PETER: Great description.
JIM: He eventually went on, during the mid-to-late-'70s, to produce a ton of product in Japan, where they accepted him with open arms.
PETER: But this is really different. It doesn't have an African motif on it or anything.
JIM: Oh, absolutely not. But it's fluid in nature. It's not a Westernization of African form but what the purity of African form actually is. For me, the huge problem is when contemporary design stays where it is, as just being Westernized, and skims the influence of something instead of actually getting it from the roots. And when that's the case, it has nowhere to go. In fact, when you look at the roots of modernism in this country, it's more like the history of mid-century immigration.
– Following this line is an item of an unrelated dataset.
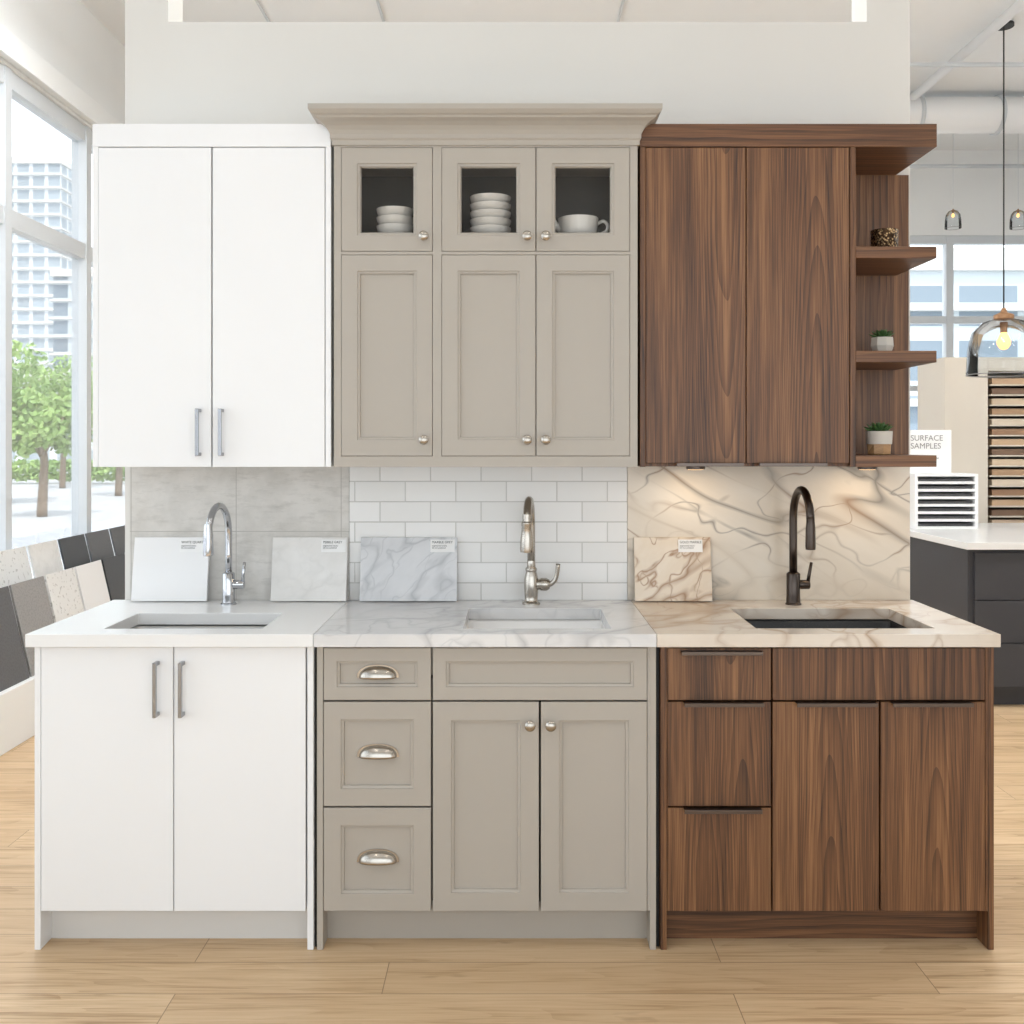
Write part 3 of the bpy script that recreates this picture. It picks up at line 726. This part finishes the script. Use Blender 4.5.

Nobody who is actually purely American had anything to do with modernism.
PETER: I always claim that American film, which is supposed to be so American, was basically made by Europeans.
JIM: Absolutely. The same thing with furniture. Eames, Neutra ... Look at Greta Grossman, who came here from Germany. Here's a table of hers from 1948. She was probably the most influential American designer at that point as seen through the eyes of the Italians and the French, and completely forgotten about in the lineage of American furniture. When you look at a Herman Miller catalogue from the late '40s, all the lighting that was used is Greta Grossman's. I've never understood why the importance of her work wasn't appreciated for the longest time. She's almost completely forgotten, but was ridiculously important during the period.
PETER: It's a beautiful table.
JIM: When I first started to find out about her years ago, I used to see her stuff in the Asempi catalogues, which were Italian, and there would be a quarter of a page for a Charles Eames chair, but they'd have an entire page for a table or a desk by Greta Grossman. It's easy to see why it was very influential to the French. One of the great women in modernism.
PETER: What's that incredible drawing up there?
JIM: Ah, Richard Arbib! Richard Arbib was a product designer. He designed the Cadillac tail fin, every single Hamilton electric watch, and he also dated Betty Page! [laughs] He worked in eighty different product categories. He was a Futurist and just an incredible visionary. This drawing is for an electric car that he designed in the '60s. He was also instrumental in designing the fin of the Smart Bomb. He designed just about everything that's become iconic through movies like Men In Black.
PETER: Is there anyone that you're excited about who's coming up now?
JIM: You know, there are kids who are cutting up cars in Miami and lighting them underneath with neon, painting them different colors and making little Art Deco environments for themselves, and nobody has even told them it's design. There are kids who cut up low-rider bikes and don't know anything about arts-and-crafts, they just know what's passed on to them as car culture. They incorporate that into something they can translate into their own design. Those are the people I'm excited about — actually seeing where design goes as seen through those eyes. I love the idea that there are kids who have no idea what architecture is, but they're translating what they see around them into their own little mini-environments, into worlds of their own.